Based on the information that has already come out, many Americans (at least those who don’t depend on the mainstream media for their news) believe that there was a soft coup attempt on President Trump that began immediately after he was elected. As information is made public from various investigations, this is becoming more obvious.

The Daily Caller posted an article yesterday about some of the latest information to come out.

The article reports:

  • The Senate Judiciary Committee released a newly declassified FBI document Friday showing that a New York Times report about contacts between Trump associates and Russian intelligence was riddled with errors. 
  • Peter Strzok, who served as FBI deputy chief of counterintelligence, spotted 14 errors in the Times story, published on Feb. 14, 2017. 
  • Strzok also critiqued Christopher Steele, saying that the dossier author was unable to judge the reliability of his network of sources.

The article continues:

An FBI document released Friday details at least 14 inaccuracies in a New York Times report from early 2017 that leveled shocking allegations of Trump associates’ contacts with Russian intelligence officers.

The document shows then-FBI counterintelligence official Peter Strzok’s comments on a Feb. 14, 2017 article entitled “Trump Campaign Aides Had Repeated Contacts With Russian Intelligence.”
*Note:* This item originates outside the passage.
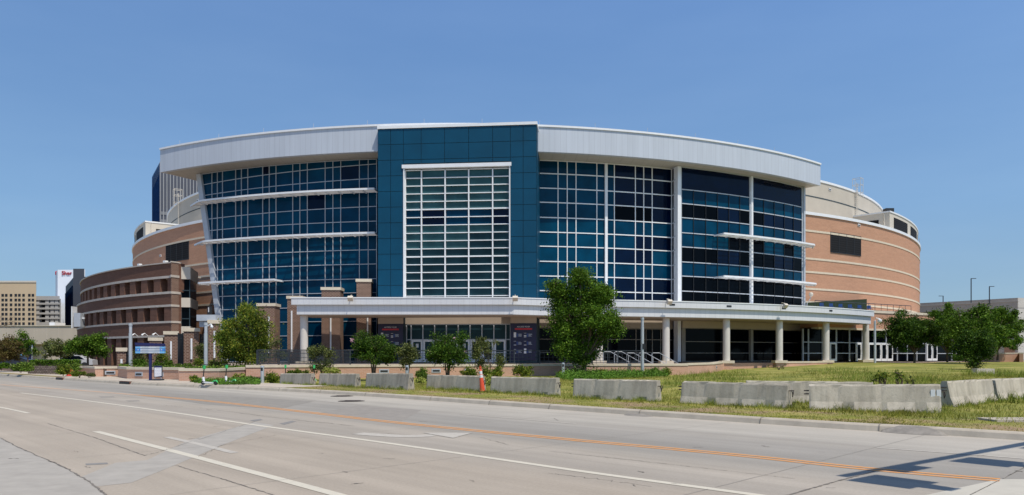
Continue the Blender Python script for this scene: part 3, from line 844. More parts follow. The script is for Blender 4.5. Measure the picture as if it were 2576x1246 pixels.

Written by journalists Michael Schmidt, Mark Mazzetti and Matt Apuzzo, the story cited four current and former American officials who said that U.S. law enforcement and intelligence agencies had intercepted call records showing that Trump associates had contacts with Russian intelligence in the year prior to the election.

Strzok, who was the lead investigator on the Trump investigation, spotted 14 errors in the article.

The article concludes:

Sen. Lindsey Graham, who released the FBI documents on Friday, said in a press release that Strzok’s annotations on the Times article “are devastating in that they are an admission that there was no reliable evidence that anyone from the Trump Campaign was working with Russian Intelligence Agencies in any form.”

James Comey, the former FBI director, criticized the Times report shortly after he was fired in May 2017. He told the Senate Intelligence Committee on June 7, 2017, that the story was “almost entirely” inaccurate.

The Times stood by the story despite the pushback from Comey.

“The original sources could not immediately be reached after Mr. Comey’s remarks, but in the months since the article was published, they have indicated that they believed the account was solid,” the paper said in a statement following Comey’s testimony.

The New York Times was driving the narrative that President Trump was a Russian agent. Their reporting was inaccurate from the beginning. Unfortunately, there are many Americans who still believe the fiction The New York Times was publishing. That is one of many causes for the divisiveness that we are currently seeing in America.

As Daniel Patrick Moynihan once stated, “You are entitled to your opinion. But you are not entitled to your own facts.”